People who are eating bread must first wash their hands (netilat yadayim). However, rather than washing to the wrists, they should wash only to the base of the fingers. They should wash each hand twice (Peninei Halakha: Berakhot 2:3, 2:11). One who intends to eat less than the volume of an egg (kebeitza) does not recite “al netilat yadayim.” If he intends to eat more than that, he recites the blessing (Peninei Halakha: Berakhot 2:6).

One who always washes mayim aḥaronim before Birkat Ha-mazon may do so on Yom Kippur as well. If one does not normally do so, he should not do so on Yom Kippur (9:5 below).

One who eats at least a kezayit of bread must recite Ya’aleh Ve-yavo during Birkat Ha-mazon and mention Yom Kippur. If he forgot to do so, he does not repeat it. If Yom Kippur is on Shabbat, he should also recite Retzei, but if he forgot, he does not repeat it.[9] One who is reciting Al Ha-miḥya should mention Yom Kippur. Needless to say, if he forgot to do so, he does not repeat it, since even on a normal Shabbat one who forgot to mention Shabbat in Al Ha-miḥya does not repeat it.

Some say that a dangerously ill person who is eating on Yom Kippur must make “Ha-motzi” over two loaves of bread (leḥem mishneh). Additionally, if it is Shabbat, he must make kiddush before eating. However, according to most poskim, one need not make kiddush or use leḥem mishneh on Yom Kippur, and the halakha follows them.[10]
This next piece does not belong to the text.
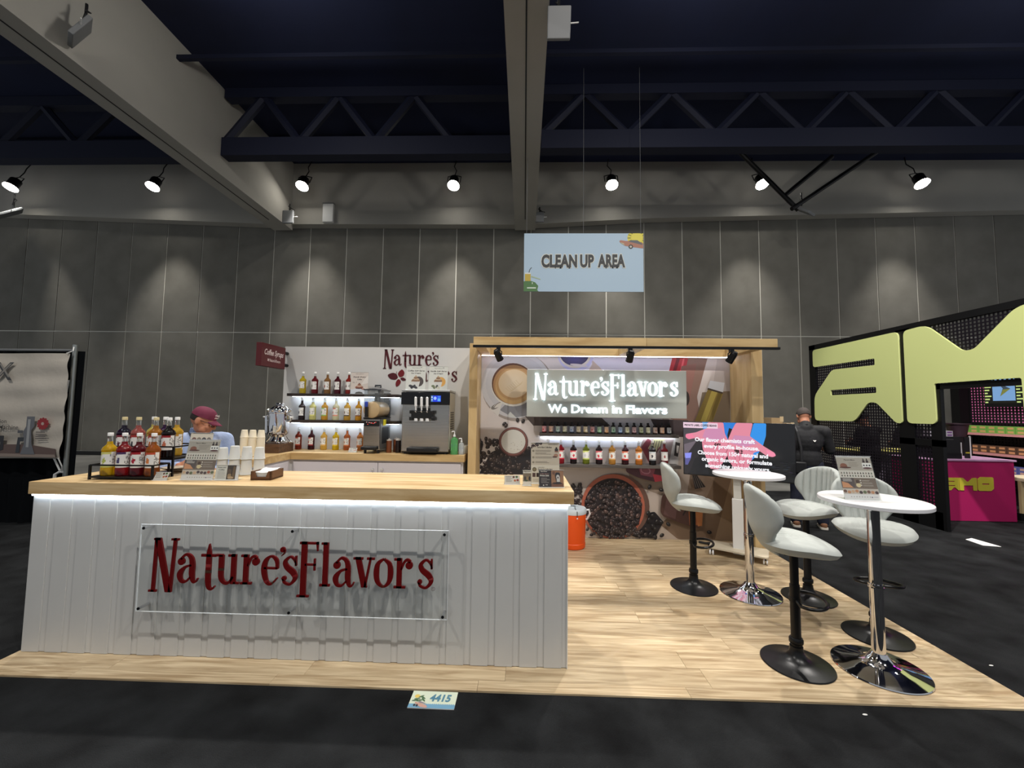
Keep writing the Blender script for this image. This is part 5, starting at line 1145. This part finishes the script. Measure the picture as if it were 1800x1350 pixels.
# ------------------------------------------------------------------ neighbouring booth on the right
aw = thing('mesh_wall', 'black perforated wall carrying the big lime letters at the right', 'wall panel', (6.0, 6.4, 0))
P = .05
# the doorway below the M is cut out of the mesh, so the grid there stops at the post
mb2 = MB()
y_ = 6.12
while y_ < 8.66: mb2.box(.022, y_-6.4-.0095, .25, .03, y_-6.4+.0095, 2.98); y_ += P
z = .27
while z < 2.98: mb2.box(.0215, 6.12-6.4, z-.0095, .0305, 8.66-6.4, z+.0095); z += P
y_ = 4.0
while y_ < 6.12: mb2.box(.022, y_-6.4-.0095, 2.06, .03, y_-6.4+.0095, 2.98); y_ += P
z = 2.07
while z < 2.98: mb2.box(.0215, 4.0-6.4, z-.0095, .0305, 6.12-6.4, z+.0095); z += P
tag(mb2.obj('mesh_grid', mat('purple_black_metal', (20, 15, 24), .4, .2), aw, smooth=0), kind='stuff')
for b in ((8.55, .0, 8.72, 3.065), (6.47, 0, 6.72, 3.0), (6.05, 0, 6.21, 2.1), (6.05, 1.19, 6.72, 1.285), (6.1, 0, 8.7, .25), (3.9, 2.97, 8.72, 3.065), (3.9, 2.02, 6.2, 2.10), (3.9, 0, 4.05, 3.0)):
    box('frame_bar', M_black, (-.0, b[0]-6.4, b[1], .05, b[2]-6.4, b[3]), aw)
def FX(u, v, d): return (-.012+d*1.0-0.0, u-6.4, v)
a_out = [(8.575, 2.955), (6.64, 2.975), (6.635, 1.51), (6.74, 1.51), (7.10, 1.85), (7.26, 1.85), (7.57, 1.51), (8.575, 1.505), (8.56, 2.01), (8.06, 2.50), (7.095, 2.485), (7.095, 2.598), (8.575, 2.60)]
a_in = [(8.115, 2.105), (7.085, 2.112), (7.085, 2.008), (8.115, 2.004)]
curve_plate([rounded(a_out, [.07, .10, .12, .10, .10, .10, .10, .10, .12, .08, .02, .02, .06]), rounded(a_in, .025)], .03, 'letter', M_lime, aw, FX)
m_out = [(6.55, 2.965), (6.19, 2.985), (5.70, 2.525), (5.56, 2.525), (5.06, 2.985), (4.61, 2.985), (4.61, 1.515), (5.05, 1.515), (5.06, 2.11), (6.105, 2.105), (6.10, 1.515), (6.55, 1.515)]
curve_plate([rounded(m_out, [.08, .12, .22, .22, .12, .1, .08, .08, .03, .03, .08, .08])], .03, 'letter', M_lime, aw, FX)
# magenta counter with lime letters
t = thing('promo_counter', 'magenta counter with lime AMO letters seen through the doorway of the mesh wall', 'counter', (7.0, 6.95, 0))
MB().box(6.30, 6.69, 0, 7.70, 7.25, .93).obj('front', M_magenta, t, w=True, bevel=.004); MB().box(6.28, 6.67, .93, 7.72, 7.27, .955).obj('top', mat('pink_top', (206, 160, 200), .5), t, w=True)
M_am = mat('amo_yellow', (206, 196, 60), .5)
def FC(ox, s, oz): return lambda u, v, d: (ox+(8.575-u)*s-7.0, 6.685-6.95+d, oz+(v-1.5)*s)
def plate2(loops, ox, s, oz): curve_plate(loops, .012, 'letter', M_am, t, FC(ox, s, oz))
plate2([rounded(a_out, .05), rounded(a_in, .02)], 6.579, .134, .47)
plate2([rounded(m_out, .05)], 6.579, .134, .47)
o_out = [(4.50, 2.75), (4.2, 2.97), (2.95, 2.97), (2.85, 2.87), (2.85, 1.75), (3.15, 1.5), (4.4, 1.5), (4.5, 1.6)]; o_in = [(4.05, 2.30), (3.3, 2.30), (3.3, 2.18), (4.05, 2.18)]
plate2([rounded(o_out, .06), rounded(o_in, .02)], 6.534, .145, .47)
t = thing('coffee_machine', 'black box-shaped machine on the magenta counter', 'machine', (6.83, 6.98, .956))
box('body', M_blackp, (-.20, -.2, .0, .17, .2, .345), t, bevel=.006); box('base', M_black, (-.21, -.24, 0, .14, .0, .09), t, bevel=.004); box('trim', M_greym, (-.08, -.203, .30, .06, -.2, .305), t)
t = thing('leaflet_stand', 'white and black leaflet stand beside the black machine on the magenta counter', 'stand', (7.14, 6.85, .956)); box('white_panel', M_paper, (-.11, .02, 0, -.03, .03, .25), t); box('black_panel', M_blackp, (-.03, -.02, 0, .05, -.01, .34), t); box('white_edge', M_paper, (.05, -.022, 0, .07, -.01, .36), t); box('yellow_stripe', M_am, (-.02, -.0215, .08, .045, -.02, .10), t)
k = 0
for r_ in range(2):
    for c in range(3):
        t = thing('snack_pack', 'white and purple snack pack, %s of the %s row on the black machine' % (('left', 'middle', 'right')[c], ('lower', 'upper')[r_]), 'package', (6.67+c*.125, 6.93, 1.302+r_*.045), 0, 'packs on the black machine'); box('carton', mat('pack_white', (226, 220, 230), .5), (-.058, -.06, 0, .058, .06, .043), t); box('printed_band', mat('pack_purple', (150, 96, 170), .5), (-.03, -.061, .010, .045, -.06, .032), t)
t = thing('basket', 'dark round basket on the far shelf end behind the magenta counter', 'basket', (7.75, 7.55, 1.27)); MB().lathe([(.0, 0), (.11, 0), (.15, .21), (.17, .215), (.17, .235), (.145, .235), (.105, .01), (0, .01)], 24).obj('bowl', mat('dark_bowl', (46, 32, 40), .4), t)
t = thing('pedestal', 'dark pedestal under the round basket', 'pedestal', (7.75, 7.55, 0)); box('post', M_blackp, (-.12, -.12, 0, .12, .12, 1.27), t)
# far shelving along the neighbour's side wall
sh = thing('product_shelving', 'black and pink mesh shelving unit of snack boxes in the booth behind the lime letters', 'shelving', (9.0, 7.3, 0))
box('lit_backing', mat('pink_backing', (226, 130, 170), .6, emit=(226, 120, 170), estr=.55), (.12, -2.2, 1.50, .14, 1.28, 2.5), sh); box('backing', mat('dark_backing', (66, 62, 50), .7), (.12, -2.2, 0, .14, 1.28, 1.5), sh)
mb = MB(); y_ = -2.2
while y_ < 1.28: mb.box(.08, y_-.014, 0, .088, y_+.014, 2.5); y_ += .055
z = .02
while z < 2.5: mb.box(.079, -2.2, z-.014, .089, 1.28, z+.014); z += .055
tag(mb.obj('mesh_grid', mat('mesh_black', (22, 14, 22), .5), sh, smooth=0), kind='stuff')
box('end_post', M_black, (-.12, 1.28, 0, .14, 1.45, 2.5), sh); box('header', M_black, (-.05, -2.2, 2.5, .14, 1.45, 2.62), sh)
for z in (1.27, .90, .55): box('board', mat('pink_shelf', (214, 148, 150), .5), (-.22, -2.0, z, .08, 1.25, z+.045), sh)
kinds = (('green', (122, 176, 80), (206, 170, 110), 1.316), ('orange', (92, 66, 52), (206, 146, 104), .946), ('blue', (90, 96, 160), (196, 160, 150), .596))
for nm, c, c2, z in kinds:
    bx_me = MB().box(-.10, -.07, 0, .09, .07, .068).mesh('carton', mat('carton_'+nm, c, .6)); lb_me = MB().box(-.102, -.05, .015, -.1, .04, .053).mesh('printed_label', mat('carton_label_'+nm, c2, .6))
    for r_ in range(2):
        for k in range(8):
            yy = 8.42-k*.15; q = 8.42-yy
            t = thing('snack_box', '%s snack box, %s from the left in the %s row on the pink shelving' % (nm, ordn[k], ('lower', 'upper')[r_]), 'box', (8.90, yy, z+r_*.0685), 0, nm+' snack boxes on the pink shelving')
            for n_, me in (('carton', bx_me), ('printed_label', lb_me)): o = bpy.data.objects.new(n_, me); COL.objects.link(o); o.parent = t
t = thing('wall_screen', 'screen with blue panels and arrows hung on the pink mesh wall', 'screen', (8.98, 7.62, 2.08), -pi/2)
box('housing', M_blackp, (-.60, -.0, -.27, .75, .06, .30), t)
a = Art(.0003); a.rect(-.595, -.2, .74, .29, (16, 18, 14))
for x in (-.45, .10): 
    a.rect(x, -.15, x+.36, .29, (120, 160, 205)); a.poly([(x+.08, .2), (x+.29, .07), (x+.12, -.07), (x+.17, .08)], (58, 72, 84)); a.poly([(x+.29, .07), (x+.12, -.07), (x+.17, .06)], (120, 124, 60))
for k in range(8): a.rect(-.58, -.19+k*.058, -.58+.05+.06*(k % 3)/2, -.165+k*.058, (196, 216, 130)); a.rect(-.07, -.19+k*.058, -.07+.06+.07*(k % 2), -.165+k*.058, (196, 216, 130))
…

[9]. According to most poskim, children and the dangerously ill, who eat on Yom Kippur, must recite Ya’aleh Ve-yavo. Since they may eat, and Yom Kippur is a mikra kodesh, this must be mentioned in Birkat Ha-mazon (Maharam; Rosh; Hagahot Maimoniyot; Tur; SA 618:10). However, according to others, Ya’aleh Ve-yavo should not be recited, as the mitzva to recite it applies only when there is a mitzva to eat (Shibolei Ha-leket citing R. Avigdor Katz; Taz ad loc. 10). In practice, Ya’aleh Ve-yavo should be recited, since this is the opinion of most poskim. It does not constitute an interruption, and it includes nothing that is incorrect. However, one who forgot to recite it does not repeat Birkat Ha-mazon, since according to those who maintain that Ya’aleh Ve-yavo is not recited on Yom Kippur, the repeated berakha would be in vain (le-vatala). MA (ad loc. 10) implies this, while Ḥayei Adam, Pri Megadim, and MB ad loc. 29 rule this way explicitly.

[10]. When Yom Kippur coincides with Shabbat, some maintain that a dangerously ill person must recite kiddush before eating (Hitorerut Teshuva 3:407; Hagahot R. Akiva Eger 618:2 inclines this way as well, following the approach that making kiddush where one eats is a Torah requirement). However, according to most poskim, the sick person does not make kiddush, as there is no mitzva to eat on Yom Kippur (SAH 618:18; Ḥayei Adam 145:32; Or Same’aḥ, Laws of the Yom Kippur Service 4:1; Responsa Har Tzvi OḤ 1:155; Igrot Moshe, ḤM 1:39; Yaskil Avdi 8:20; Mishnat Ya’avetz OḤ §59; SSK 39:33; Ḥazon Ovadia, p. 307). Knesset Ha-gedola (OḤ 618, Hagahot Tur 9) states that one must use leḥem mishneh. This is difficult to understand, though, as double portions of manna did not fall before Yom Kippur (since it was forbidden to eat then). One might respond that manna did fall to feed the sick and the children. Nevertheless, most poskim maintain that leḥem mishneh is not required, and this is the conclusion of MA 618:10 and SAH ad loc. 18.

  1. Akiva Eger writes in his responsa (§24) that it is permissible to give an aliya to someone dangerously ill who must eat, as the Torah reading is due to the holiness of the day, not to the fast. However, R. Akiva Eger is uncertain about doing this at Minḥa, as it is possible that its Torah reading was established because of the fast. One who ate le-shi’urim may get an aliya. (See Peninei Halakha: Zemanim 7:11 n. 15, where I write that at Minḥa on fast days, one should not give an aliya to someone who ate more than a shi’ur. However, if such a person was mistakenly called up, he may accept, relying upon Responsa Ḥatam Sofer OḤ §157. Ḥatam Sofer allows this because he feels that on a fast day, the Torah reading is because of the day, not because of the fast. The same ruling applies to someone called up on Minḥa of Yom Kippur.) A long-time ḥazan who has to eat le-shi’urim may continue as ḥazan (Ḥazon Ovadia, p. 351).